╭─ EXTRACTED RECORDS
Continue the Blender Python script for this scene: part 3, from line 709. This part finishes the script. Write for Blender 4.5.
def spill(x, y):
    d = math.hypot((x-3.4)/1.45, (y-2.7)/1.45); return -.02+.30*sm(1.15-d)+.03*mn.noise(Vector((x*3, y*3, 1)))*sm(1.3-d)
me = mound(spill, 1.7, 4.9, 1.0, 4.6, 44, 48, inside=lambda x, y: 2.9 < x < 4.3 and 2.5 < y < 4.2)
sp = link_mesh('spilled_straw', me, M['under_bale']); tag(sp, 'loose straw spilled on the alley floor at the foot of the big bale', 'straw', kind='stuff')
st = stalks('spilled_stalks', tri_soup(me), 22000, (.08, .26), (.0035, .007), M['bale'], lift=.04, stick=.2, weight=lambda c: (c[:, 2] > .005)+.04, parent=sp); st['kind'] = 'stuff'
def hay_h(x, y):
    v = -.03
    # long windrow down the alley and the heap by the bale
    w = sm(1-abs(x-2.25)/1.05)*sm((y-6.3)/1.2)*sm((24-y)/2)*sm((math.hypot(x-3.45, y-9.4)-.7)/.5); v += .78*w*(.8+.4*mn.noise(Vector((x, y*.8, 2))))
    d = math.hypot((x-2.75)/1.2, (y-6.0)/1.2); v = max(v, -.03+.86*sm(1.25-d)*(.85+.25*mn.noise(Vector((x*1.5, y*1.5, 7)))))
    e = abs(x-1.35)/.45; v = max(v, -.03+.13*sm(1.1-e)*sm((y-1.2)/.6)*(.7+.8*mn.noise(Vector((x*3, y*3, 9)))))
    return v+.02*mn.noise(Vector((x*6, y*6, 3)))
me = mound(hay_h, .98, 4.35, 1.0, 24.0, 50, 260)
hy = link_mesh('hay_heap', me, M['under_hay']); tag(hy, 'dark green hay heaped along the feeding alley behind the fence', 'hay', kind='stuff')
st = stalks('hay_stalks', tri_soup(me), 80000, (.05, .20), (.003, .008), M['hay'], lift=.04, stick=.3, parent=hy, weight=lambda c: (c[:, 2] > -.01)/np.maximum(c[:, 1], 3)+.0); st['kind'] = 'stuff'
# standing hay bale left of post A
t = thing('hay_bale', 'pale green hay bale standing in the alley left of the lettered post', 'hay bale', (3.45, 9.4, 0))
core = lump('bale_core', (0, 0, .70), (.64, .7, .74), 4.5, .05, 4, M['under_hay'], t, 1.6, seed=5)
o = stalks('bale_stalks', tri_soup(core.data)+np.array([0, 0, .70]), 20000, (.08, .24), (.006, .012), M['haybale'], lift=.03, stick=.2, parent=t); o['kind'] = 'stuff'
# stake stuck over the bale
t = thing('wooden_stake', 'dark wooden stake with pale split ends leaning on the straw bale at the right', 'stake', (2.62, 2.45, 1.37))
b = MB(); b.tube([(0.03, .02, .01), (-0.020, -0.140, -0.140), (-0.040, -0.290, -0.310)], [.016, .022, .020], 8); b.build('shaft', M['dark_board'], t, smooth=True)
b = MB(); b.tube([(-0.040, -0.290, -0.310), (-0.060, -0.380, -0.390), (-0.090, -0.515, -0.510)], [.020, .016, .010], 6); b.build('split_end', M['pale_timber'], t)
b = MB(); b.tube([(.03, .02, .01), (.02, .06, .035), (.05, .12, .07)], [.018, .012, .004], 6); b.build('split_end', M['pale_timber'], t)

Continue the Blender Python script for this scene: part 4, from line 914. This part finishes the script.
╰─
WRITTEN EXERCISE:
Produce an exact copy of all the records.

RESULT FOR THIS TASK:
Continue the Blender Python script for this scene: part 3, from line 709. This part finishes the script. Write for Blender 4.5.
def spill(x, y):
    d = math.hypot((x-3.4)/1.45, (y-2.7)/1.45); return -.02+.30*sm(1.15-d)+.03*mn.noise(Vector((x*3, y*3, 1)))*sm(1.3-d)
me = mound(spill, 1.7, 4.9, 1.0, 4.6, 44, 48, inside=lambda x, y: 2.9 < x < 4.3 and 2.5 < y < 4.2)
sp = link_mesh('spilled_straw', me, M['under_bale']); tag(sp, 'loose straw spilled on the alley floor at the foot of the big bale', 'straw', kind='stuff')
st = stalks('spilled_stalks', tri_soup(me), 22000, (.08, .26), (.0035, .007), M['bale'], lift=.04, stick=.2, weight=lambda c: (c[:, 2] > .005)+.04, parent=sp); st['kind'] = 'stuff'
def hay_h(x, y):
    v = -.03
    # long windrow down the alley and the heap by the bale
    w = sm(1-abs(x-2.25)/1.05)*sm((y-6.3)/1.2)*sm((24-y)/2)*sm((math.hypot(x-3.45, y-9.4)-.7)/.5); v += .78*w*(.8+.4*mn.noise(Vector((x, y*.8, 2))))
    d = math.hypot((x-2.75)/1.2, (y-6.0)/1.2); v = max(v, -.03+.86*sm(1.25-d)*(.85+.25*mn.noise(Vector((x*1.5, y*1.5, 7)))))
    e = abs(x-1.35)/.45; v = max(v, -.03+.13*sm(1.1-e)*sm((y-1.2)/.6)*(.7+.8*mn.noise(Vector((x*3, y*3, 9)))))
    return v+.02*mn.noise(Vector((x*6, y*6, 3)))
me = mound(hay_h, .98, 4.35, 1.0, 24.0, 50, 260)
hy = link_mesh('hay_heap', me, M['under_hay']); tag(hy, 'dark green hay heaped along the feeding alley behind the fence', 'hay', kind='stuff')
st = stalks('hay_stalks', tri_soup(me), 80000, (.05, .20), (.003, .008), M['hay'], lift=.04, stick=.3, parent=hy, weight=lambda c: (c[:, 2] > -.01)/np.maximum(c[:, 1], 3)+.0); st['kind'] = 'stuff'
# standing hay bale left of post A
t = thing('hay_bale', 'pale green hay bale standing in the alley left of the lettered post', 'hay bale', (3.45, 9.4, 0))
core = lump('bale_core', (0, 0, .70), (.64, .7, .74), 4.5, .05, 4, M['under_hay'], t, 1.6, seed=5)
o = stalks('bale_stalks', tri_soup(core.data)+np.array([0, 0, .70]), 20000, (.08, .24), (.006, .012), M['haybale'], lift=.03, stick=.2, parent=t); o['kind'] = 'stuff'
# stake stuck over the bale
t = thing('wooden_stake', 'dark wooden stake with pale split ends leaning on the straw bale at the right', 'stake', (2.62, 2.45, 1.37))
b = MB(); b.tube([(0.03, .02, .01), (-0.020, -0.140, -0.140), (-0.040, -0.290, -0.310)], [.016, .022, .020], 8); b.build('shaft', M['dark_board'], t, smooth=True)
b = MB(); b.tube([(-0.040, -0.290, -0.310), (-0.060, -0.380, -0.390), (-0.090, -0.515, -0.510)], [.020, .016, .010], 6); b.build('split_end', M['pale_timber'], t)
b = MB(); b.tube([(.03, .02, .01), (.02, .06, .035), (.05, .12, .07)], [.018, .012, .004], 6); b.build('split_end', M['pale_timber'], t)

Continue the Blender Python script for this scene: part 4, from line 914. This part finishes the script.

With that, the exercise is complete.